I then removed su techyman techyman and still it’s not working.

Finally manually doing this works. But the cron job still doesn’t work.

/usr/sbin/logrotate -s /home/techyman/logrotate/logrotate.status  
 -f /home/techyman/logrotate/logrotate.conf

Output of head -5 logrotate.status

logrotate state -- version 2
"/home/techyman/glassfish4/glassfish/domains/b/logs/application.log" 2023-11-19-17:46:26
"/home/techyman/glassfish4/glassfish/domains/domain1/logs/application.log" 2023-11-19-17:46:26
"/home/techyman/glassfish4/glassfish/domains/e/logs/application.log" 2023-11-19-17:46:26
"/home/techyman/glassfish4/glassfish/domains/c/logs/application.log" 2023-11-19-17:46:26

I removed daily from logrotate.conf hoping it would fix the issue but it still doesn’t work from cron.

Asked By: barnyard9

||

The message bad top line in state file indicates that the state file (the one you specified with the -s option) does exist, but its first line is not either

logrotate state -- version 1

or

logrotate state -- version 2

If you created the file yourself (e.g. with touch /home/techyman/logrotate/logrotate.status), then this error is expected. If the file does not exist, logrotate will automatically create it on the first run if the directory permissions allow it, and will add the proper header line automatically. After running logrotate once with the -f option, it may have fixed it automatically.

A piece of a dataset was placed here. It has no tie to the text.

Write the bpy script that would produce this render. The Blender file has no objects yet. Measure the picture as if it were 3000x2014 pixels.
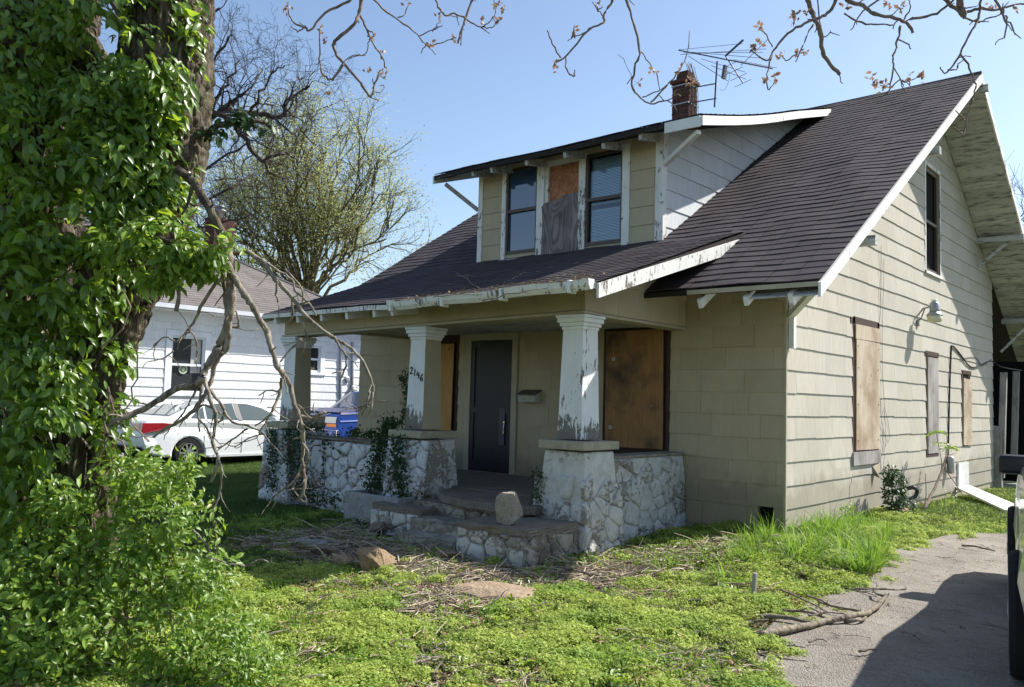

Because logrotate updates the state file by first creating a new file and then renaming it to the old state file, the directory permissions must allow logrotate to create files to the state file directory, or else updating the state file won’t work at all.

Also note this on logrotate(8) man page:

Normally, logrotate is run as a daily cron job. It will not modify a
log more than once in one day
unless the criterion for that log is based on the log’s size and logrotate is being run more than once each day, or unless the -f or –force option is used.

In your logrotate.conf, the option daily specifies that the logs are to be rotated once per day only. If you change it to hourly, you can get the logs rotated once per hour, but running logrotate more than once per hour will still be useless.

If you want the logs rotated more ofthen than once per hour, you must remove all time interval options and specify a size option instead.

Also, running logrotate every minute, especially with the compress option enabled, makes it likely that the previous logrotate job has not yet finished when the next one is trying to start. logrotate attempts to lock the state file when it starts, in order to prevent this from happening.